• **Short problem**
Repeat the material exactly from its first line to the line that includes "scene.camera = cam". Skip pictures.

== Recorded data

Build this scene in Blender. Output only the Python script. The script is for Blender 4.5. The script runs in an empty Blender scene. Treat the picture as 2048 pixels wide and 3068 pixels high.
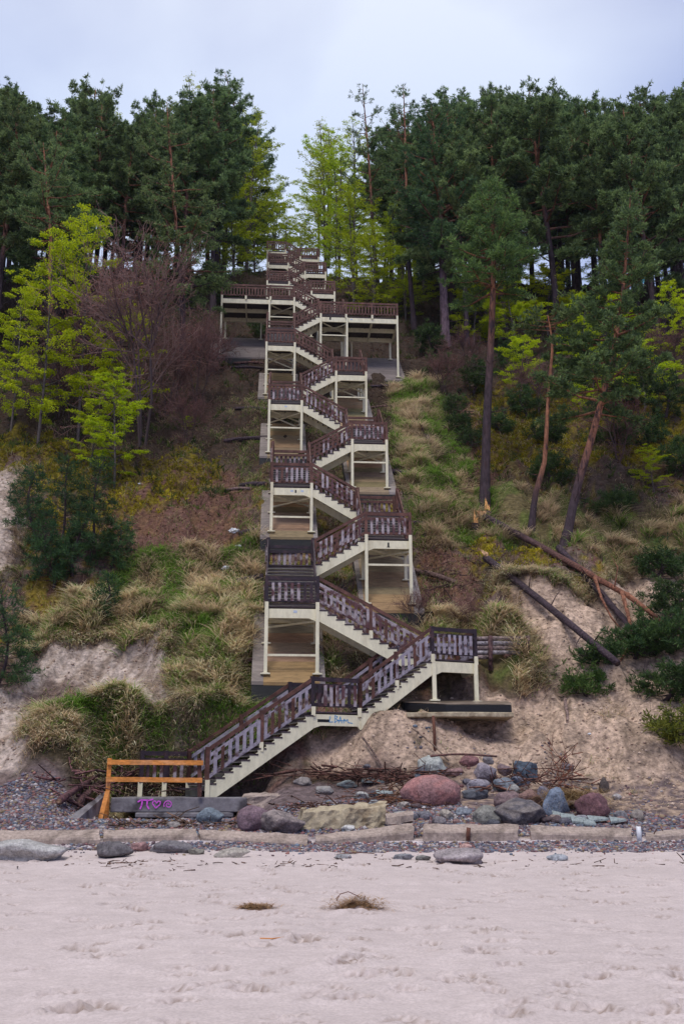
import bpy, math, random
import numpy as np
from mathutils import Vector, noise as mnoise

# ------------------------------------------------------------------ camera
PITCH = math.atan((2350 - 1534) / 2987.0)
YAW = math.atan(221 * math.cos(PITCH) / 2987.0)
CAM_H = 1.65
scene = bpy.context.scene
cam_d = bpy.data.cameras.new("camera")
cam = bpy.data.objects.new("camera", cam_d)
scene.collection.objects.link(cam)
cam.location = (0, 0, CAM_H)
cam.rotation_euler = (math.pi / 2 + PITCH, 0, -YAW)
cam_d.sensor_fit = 'HORIZONTAL'
cam_d.sensor_width = 24.0
cam_d.lens = 35.0
cam_d.clip_start = 0.1
cam_d.clip_end = 2000
scene.camera = cam

# ------------------------------------------------------------------ sky and sun
SUN_EL, SUN_ROT = math.radians(58), math.radians(200)
world = bpy.data.worlds.new("World")
scene.world = world
world.use_nodes = True
wn, wl = world.node_tree.nodes, world.node_tree.links
for n in list(wn): wn.remove(n)
w_out = wn.new('ShaderNodeOutputWorld'); w_bg = wn.new('ShaderNodeBackground')
w_sky = wn.new('ShaderNodeTexSky'); w_sky.sky_type = 'NISHITA'; w_sky.sun_disc = False
w_sky.sun_elevation = SUN_EL; w_sky.sun_rotation = SUN_ROT
w_sky.air_density = 1.0; w_sky.dust_density = 3.0
w_tc = wn.new('ShaderNodeTexCoord')
w_map = wn.new('ShaderNodeMapping'); w_map.inputs['Scale'].default_value = (1.0, 1.0, 1.7)
w_map.inputs['Location'].default_value = (0.55, 0.2, 0.35)
w_n = wn.new('ShaderNodeTexNoise'); w_n.inputs['Scale'].default_value = 2.6; w_n.inputs['Detail'].default_value = 5
w_n.inputs['Roughness'].default_value = 0.45; w_n.inputs['Distortion'].default_value = 0.25
w_cr = wn.new('ShaderNodeValToRGB')
w_cr.color_ramp.elements[0].position = 0.40; w_cr.color_ramp.elements[0].color = (2.35, 3.05, 6.1, 1)
w_cr.color_ramp.elements[1].position = 0.74; w_cr.color_ramp.elements[1].color = (6.4, 7.3, 9.3, 1)
w_sep = wn.new('ShaderNodeSeparateXYZ')
w_mr = wn.new('ShaderNodeMapRange'); w_mr.inputs['From Min'].default_value = 0.58; w_mr.inputs['From Max'].default_value = 0.95
w_mr.inputs['To Min'].default_value = 0.0; w_mr.inputs['To Max'].default_value = 1.0
w_mul = wn.new('ShaderNodeMixRGB'); w_mul.blend_type = 'MIX'; w_mul.inputs['Color2'].default_value = (11.0, 10.7, 10.2, 1)
w_dot = wn.new('ShaderNodeVectorMath'); w_dot.operation = 'DOT_PRODUCT'; w_dot.inputs[1].default_value = (-.045, .80, .60)
w_dr = wn.new('ShaderNodeMapRange'); w_dr.inputs['From Min'].default_value = .90; w_dr.inputs['From Max'].default_value = 1.0; w_dr.inputs['To Min'].default_value = -.14; w_dr.inputs['To Max'].default_value = .17
w_add = wn.new('ShaderNodeMath'); w_add.operation = 'ADD'; wl.new(w_dot.outputs['Value'], w_dr.inputs['Value']); wl.new(w_dr.outputs[0], w_add.inputs[0]); wl.new(w_n.outputs[0], w_add.inputs[1])
wl.new(w_tc.outputs['Generated'], w_dot.inputs[0])
w_mix = wn.new('ShaderNodeMixRGB'); w_mix.inputs['Fac'].default_value = 0.85
wl.new(w_tc.outputs['Generated'], w_map.inputs['Vector']); wl.new(w_map.outputs[0], w_n.inputs['Vector'])
wl.new(w_add.outputs[0], w_cr.inputs['Fac']); wl.new(w_tc.outputs['Generated'], w_sep.inputs[0])
wl.new(w_sep.outputs['Z'], w_mr.inputs['Value']); wl.new(w_cr.outputs['Color'], w_mul.inputs['Color1'])
wl.new(w_mr.outputs[0], w_mul.inputs['Fac'])
wl.new(w_sky.outputs['Color'], w_mix.inputs['Color1']); wl.new(w_mul.outputs[0], w_mix.inputs['Color2'])
wl.new(w_mix.outputs[0], w_bg.inputs['Color'])
w_bg.inputs['Strength'].default_value = 0.1
wl.new(w_bg.outputs[0], w_out.inputs['Surface'])
sun_d = bpy.data.lights.new("sun", 'SUN'); sun_d.energy = 1.5; sun_d.angle = math.radians(18); sun_d.color = (1, 0.965, 0.92)
sun = bpy.data.objects.new("sun", sun_d); scene.collection.objects.link(sun)
_sd = Vector((math.sin(SUN_ROT) * math.cos(SUN_EL), math.cos(SUN_ROT) * math.cos(SUN_EL), math.sin(SUN_EL)))
sun.rotation_euler = _sd.to_track_quat('Z', 'Y').to_euler()
scene.view_settings.view_transform = 'Standard'
scene.view_settings.look = 'None'
scene.view_settings.exposure = 0.30
scene.view_settings.gamma = 1.0
scene.render.engine = 'CYCLES'
scene.cycles.max_bounces = 5; scene.cycles.diffuse_bounces = 3; scene.cycles.glossy_bounces = 2
scene.cycles.transmission_bounces = 3; scene.cycles.transparent_max_bounces = 4
scene.cycles.use_denoising = True

rng = np.random.default_rng(11)
R = random.Random(5)

# ------------------------------------------------------------------ small vector and mesh helpers
def ray(px, py):
    "direction in the place, of a point of the photograph (2048 x 3068), used once to measure where things stand"
    xc = (px - 1024) / 2987.0; yc = (1534 - py) / 2987.0
    d = np.array([xc, math.cos(PITCH) - yc * math.sin(PITCH), math.sin(PITCH) + yc * math.cos(PITCH)])
    c, s = math.cos(YAW), math.sin(YAW)
    return np.array([d[0] * c + d[1] * s, -d[0] * s + d[1] * c, d[2]])

def at(px, py, v):
    d = ray(px, py); return d * (v / d[1]) + np.array([0, 0, CAM_H])

def on_plane(px, py, o, dr):
    "meet of the sight line with the upright plane through o along dr (2-D)"
    d = ray(px, py); n = np.array([-dr[1], dr[0]])
    t = (n @ np.array(o[:2])) / (n @ d[:2]); return d * t + np.array([0, 0, CAM_H])

def proj(P):
    P = np.asarray(P, float) - np.array([0, 0, CAM_H])
    c, s = math.cos(YAW), math.sin(YAW)
    x = P[..., 0] * c - P[..., 1] * s; y = P[..., 0] * s + P[..., 1] * c
    dz = y * math.cos(PITCH) + P[..., 2] * math.sin(PITCH); up = -y * math.sin(PITCH) + P[..., 2] * math.cos(PITCH)
    return 1024 + 2987 * x / dz, 1534 - 2987 * up / dz

# numpy gradient noise
_perm = np.random.default_rng(3).permutation(512)
_perm = np.concatenate([_perm, _perm, _perm])
_g2 = np.random.default_rng(4).normal(size=(512, 2)); _g2 /= np.linalg.norm(_g2, axis=1)[:, None]
def pn(x, y, seed=0):
    x = np.asarray(x, float) + seed * 37.7; y = np.asarray(y, float) + seed * 91.3
    xi = np.floor(x).astype(int); yi = np.floor(y).astype(int); xf = x - xi; yf = y - yi
    def g(i, j, dx, dy):
        h = _perm[(_perm[(xi + i) % 512] + (yi + j)) % 512]; v = _g2[h % 512]
        return v[..., 0] * dx + v[..., 1] * dy
    u = xf * xf * xf * (xf * (xf * 6 - 15) + 10); v = yf * yf * yf * (yf * (yf * 6 - 15) + 10)
    a = g(0, 0, xf, yf); b = g(1, 0, xf - 1, yf); c = g(0, 1, xf, yf - 1); d = g(1, 1, xf - 1, yf - 1)
    return (a + (b - a) * u) * (1 - v) + (c + (d - c) * u) * v
def fbm(x, y, o=4, seed=0):
    t = 0; a = 1.0; f = 1.0
    for i in range(o):
        t = t + a * pn(np.asarray(x) * f, np.asarray(y) * f, seed + i); a *= .5; f *= 2.03
    return t

def mesh_np(name, V, F, col=None, smooth=False):
    V = np.asarray(V, np.float32); F = np.asarray(F, np.int32)
    me = bpy.data.meshes.new(name); k = F.shape[1]
    me.vertices.add(len(V)); me.vertices.foreach_set('co', V.ravel())
    me.loops.add(F.size); me.loops.foreach_set('vertex_index', F.ravel())
    me.polygons.add(len(F)); me.polygons.foreach_set('loop_start', np.arange(0, F.size, k, dtype=np.int32))
    me.polygons.foreach_set('loop_total', np.full(len(F), k, np.int32))
    if smooth: me.polygons.foreach_set('use_smooth', np.ones(len(F), bool))
    me.update(calc_edges=True)
    if col is not None:
        set_col(me, col)
    return me
def set_col(me, col):
    ca = me.color_attributes.new('col', 'FLOAT_COLOR', 'POINT')
    c4 = np.ones((len(me.vertices), 4), np.float32); c4[:, :3] = col
    ca.data.foreach_set('color', c4.ravel())

COL = scene.collection
def link(o, parent=None):
    COL.objects.link(o)
    if parent is not None: o.parent = parent
    return o
def tag(o, label=None, cat=None, group=None, kind=None):
    if label: o['label'] = label
    if cat: o['category'] = cat
    if group: o['group'] = group
    if kind: o['kind'] = kind
    return o
def empty(name, loc=(0, 0, 0), **k):
    o = bpy.data.objects.new(name, None); o.location = loc; link(o); tag(o, **k); return o
def obj(name, me, mat=None, parent=None, **k):
    o = bpy.data.objects.new(name, me)
    if mat is not None and len(me.materials) == 0: me.materials.append(mat)
    link(o, parent); tag(o, **k); return o

class MB:
    "gathers prisms and boards, then becomes one mesh; points are in place coordinates, minus an origin"
    def __init__(s): s.v = []; s.f = []; s.c = []; s.mi = 0; s.m = []
    def add(s, v, f, c=(1, 1, 1)):
        n = len(s.v); s.v += [tuple(p) for p in v]; s.f += [[i + n for i in q] for q in f]; s.c += [c] * len(v); s.m += [s.mi] * len(f)
    def prism(s, pts, off, c=(1, 1, 1)):
        "polygon pts extruded by vector off"
        n = len(pts); a = [np.array(p, float) for p in pts]; b = [p + np.array(off, float) for p in a]
        s.add(a + b, [list(range(n)), list(range(2 * n - 1, n - 1, -1))] + [[i, i + n, (i + 1) % n + n, (i + 1) % n] for i in range(n)], c)
    def board(s, a, b, h, t, perp=(0, 1, 0), c=(1, 1, 1), drop=0.0):
        "upright board from a to b (top edge), height h downwards, thickness t along perp"
        a = np.array(a, float) + (0, 0, -drop); b = np.array(b, float) + (0, 0, -drop); pr = np.array(perp, float) * t
        dz = np.array([0, 0, -h]); s.prism([a - pr / 2, b - pr / 2, b + dz - pr / 2, a + dz - pr / 2], pr, c)
    def box(s, x0, x1, y0, y1, z0, z1, c=(1, 1, 1)):
        s.prism([(x0, y0, z0), (x1, y0, z0), (x1, y0, z1), (x0, y0, z1)], (0, y1 - y0, 0), c)
    def boxm(s, p, sx, sy, sz, c=(1, 1, 1)):
        s.box(p[0] - sx / 2, p[0] + sx / 2, p[1] - sy / 2, p[1] + sy / 2, p[2], p[2] + sz, c)
    def mesh(s, name, origin=(0, 0, 0)):
        me = bpy.data.meshes.new(name)
        o = np.array(origin, float)
        me.from_pydata([tuple(np.array(p) - o) for p in s.v], [], s.f); me.update()
        me.polygons.foreach_set('material_index', s.m)
        import bmesh
        bm = bmesh.new(); bm.from_mesh(me); bmesh.ops.recalc_face_normals(bm, faces=bm.faces); bm.to_mesh(me); bm.free()
        set_col(me, np.array(s.c, np.float32)); return me
    def build(s, name, mat, parent=None, origin=(0, 0, 0), **k):
        if not s.v: return None
        me = s.mesh(name, origin)
        for q in (mat if isinstance(mat, (list, tuple)) else [mat]): me.materials.append(q)
        return obj(name, me, None, parent, **k)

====

• **Exercise solution**
Build this scene in Blender. Output only the Python script. The script is for Blender 4.5. The script runs in an empty Blender scene. Treat the picture as 2048 pixels wide and 3068 pixels high.
import bpy, math, random
import numpy as np
from mathutils import Vector, noise as mnoise

# ------------------------------------------------------------------ camera
PITCH = math.atan((2350 - 1534) / 2987.0)
YAW = math.atan(221 * math.cos(PITCH) / 2987.0)
CAM_H = 1.65
scene = bpy.context.scene
cam_d = bpy.data.cameras.new("camera")
cam = bpy.data.objects.new("camera", cam_d)
scene.collection.objects.link(cam)
cam.location = (0, 0, CAM_H)
cam.rotation_euler = (math.pi / 2 + PITCH, 0, -YAW)
cam_d.sensor_fit = 'HORIZONTAL'
cam_d.sensor_width = 24.0
cam_d.lens = 35.0
cam_d.clip_start = 0.1
cam_d.clip_end = 2000
scene.camera = cam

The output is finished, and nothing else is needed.